Я слушала и за ним шепотом повторяла, ничего не понимая.
(По-моему, замечательно!)
* * *
Под Белой Церковью в степях многие русские офицеры кончали жизнь самоубийством. Их находили, потому что лошадь продолжала стоять над телом своего хозяина.
* * *
Какой там Бретон! Большего сюрреализма, чем славянский, невозможно придумать.
* * *
Отец радовался, что сын в гвардии и сидит тихо в Белграде (сам же он – хорват). Сына вместе с полком отправляют на фронт, отца же мобилизуют в Хорватии.
* * *
Феномен массовой культуры. Он последовательно вытравляет чувство Родины!

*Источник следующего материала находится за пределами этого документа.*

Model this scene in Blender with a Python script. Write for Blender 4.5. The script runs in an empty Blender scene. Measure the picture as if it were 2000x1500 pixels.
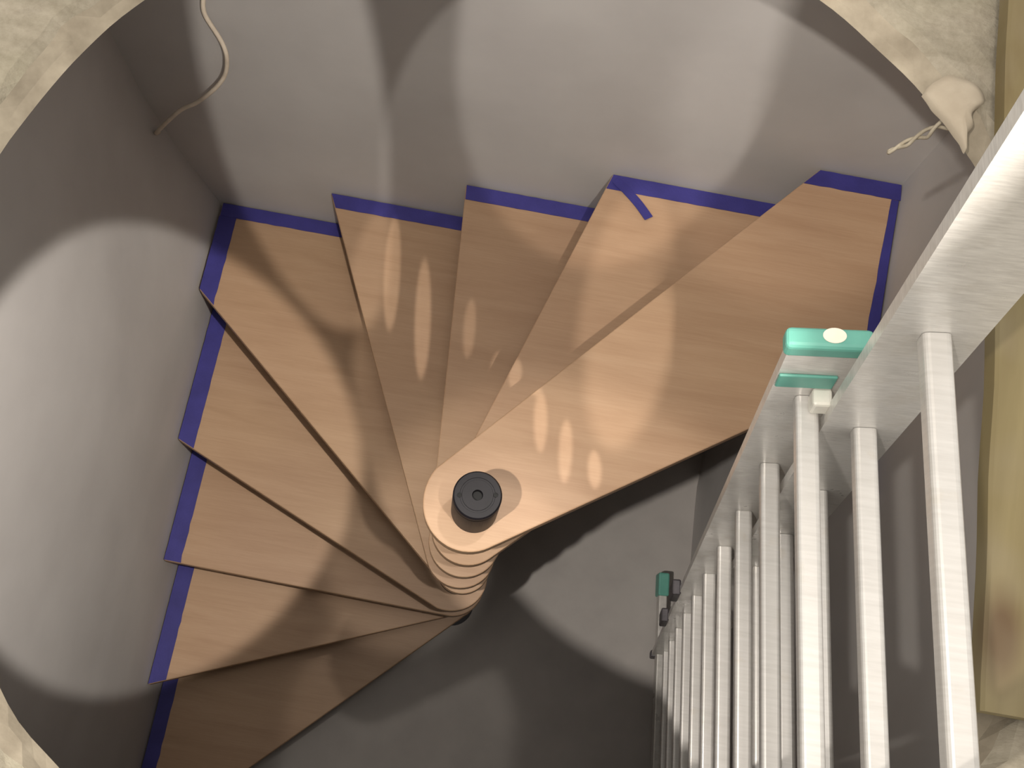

«Каждый человек достаточно жил, если умер как свободный».
* * *
Чтение монолога Робеспьера перед массой студентов. Забрали в полицию за экстремизм.
– Да какой у меня экстремизм?! Я артист и читал свою роль.
– Ну-ка прочти.
Начинает читать уже в полиции. У всех шок.
* * *
Мишель Морган в пиджаке из рюлекса. Все время у нее то серьги цепляются за воротник, то рукава за полы и за скатерть. Сумасшедшая ситуация, которая заканчивается гомерическим хохотом всех.
* * *
Нужно уважать то, о чем рассказываешь!
* * *
По отдельности все люди. В толпе – животные.
Это очень удобно и безопасно – прятать личную, индивидуальную ответственность в коллективной безличности и безответственности толпы.
* * *
По-моему, Хьюстон сказал, что он не знает никакого искусства, он просто рассказывает истории.
* * *
Одна из разновидностей ущербности – это когда для тебя ласковый взгляд начальника важнее, чем радуга над полем и лесом.
* * *
Уход через границу или побег – одновременно играя с ребенком.
* * *
История с коммерсантом-банкиром, которого за полмиллиона покатал летчик-испытатель, а посадил на землю свою машину еще за полмиллиона.
* * *
Набережная Grand Canal Venezia. Стоят две венецианки и долго о чем-то говорят (наплыв) …
Они же –100 лет назад, в тех же позах и о том же абсолютно (наплыв) …
400 лет назад – и опять они же и опять о том же…
* * *
ПНР на «свободную руку» человека, который жадно ест. Рука его отражает все эмоции, и намного более чувственно, потому что отраженно. Жизнь руки жадно насыщающегося человека.
* * *
Руцкой рассказал о том, как умирал его боевой друг. Он был обожжен. И его поместили в барокамеру, под колпак. Он попросил спирту, ему дали. Потом попросил гитару. Ему принесли. И он запел под этим колпаком.
С Александром Руцким
Так и умер с гитарой в руках под колпаком.
* * *
Венецию влюбленных все видели, а вот Венеция в детективе может быть как минимум забавна. С водными лыжами по каналам.